A sessão de 9 de maio acabou com os 14º e 15º salários dos parlamentares. Antes das comemorações, um pouco da história da picaretagem. Os extras foram institucionalizados em 1995 para bancar os gastos com a mudança de políticos recém-eleitos para Brasília, como se os camaradas fossem de fato morar aqui, e não nos estados de origem. A partir da lógica torta dos beneficiados, o 14º pagaria a chegada ao Congresso. O 15º, por sua vez, serviria para cobrir o custo da volta, no fim do mandato, quando o parlamentar fosse defenestrado pelo eleitor ou assumisse cargo no estado natal.

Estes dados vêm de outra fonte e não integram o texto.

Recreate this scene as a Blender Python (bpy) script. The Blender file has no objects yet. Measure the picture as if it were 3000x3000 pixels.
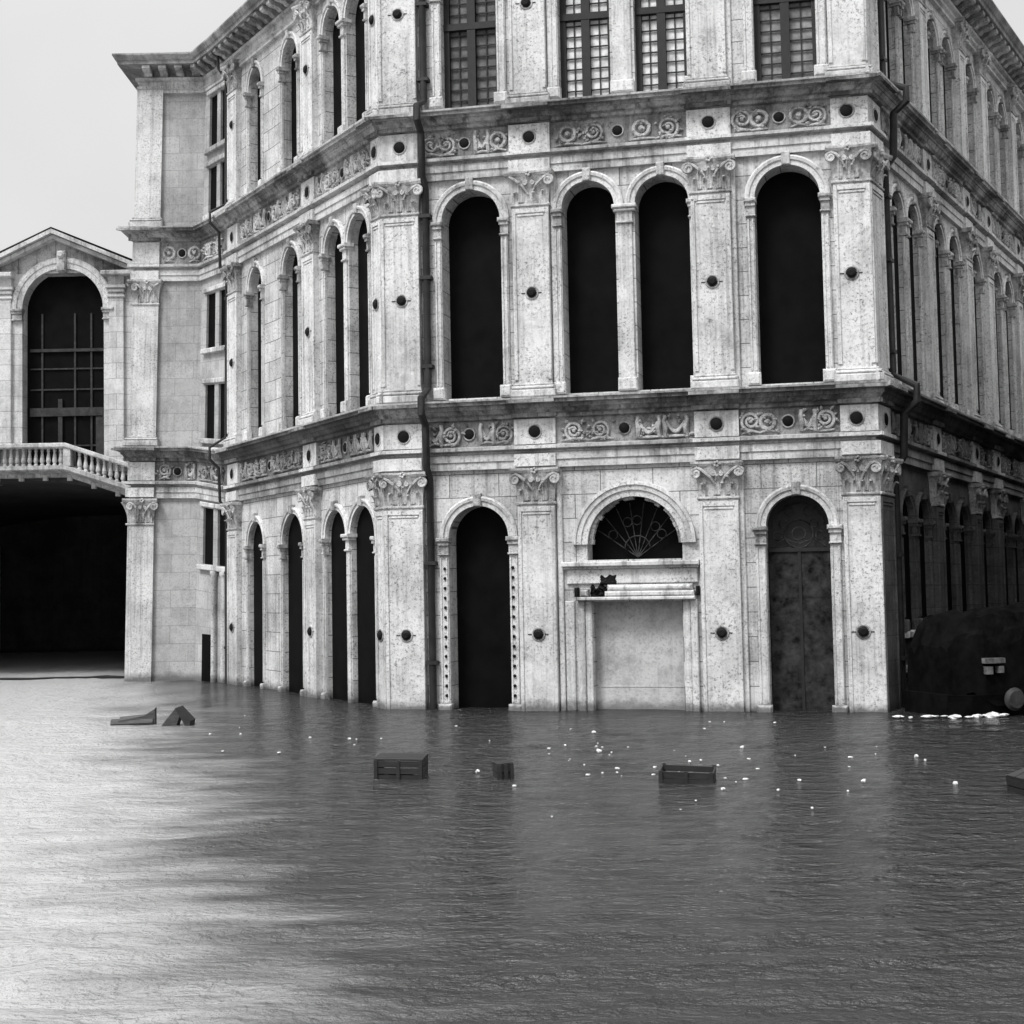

Mesmo assim, a justificativa de araque só seria razoável se os ilustres deputados e senadores desejassem de fato passar o período do mandato em Brasília, e não apenas as terças, as quartas e as quintas. O absurdo, entretanto, é ainda maior. Os nossos políticos decidiram incorporar o benefício ao contracheque. Todos os anos, como se fizessem uma mudança a cada 12 meses para o estado de origem. Do Congresso, a prática estúpida com o dinheiro do contribuinte se espalhou por assembléias estaduais e câmaras municipais, incluindo a casa onde habitam os nossos nobres deputados distritais.
Dificuldades
Pois bem, na noite da última quarta-feira algo começou a mudar no Congresso. Os senadores derrubaram, por unanimidade, os salários extras, depois da votação da Lei Geral da Copa, do discurso irado de Mário Couto e da intervenção cuidadosa de Suplicy. Foi o primeiro e decisivo passo para aprovar um projeto apresentado ainda no ano passado pela hoje ministra-chefe da Casa Civil, Gleisi Hoffmann, que acaba com a estupidez. Um ponto: ainda falta a tramitação na Câmara dos Deputados.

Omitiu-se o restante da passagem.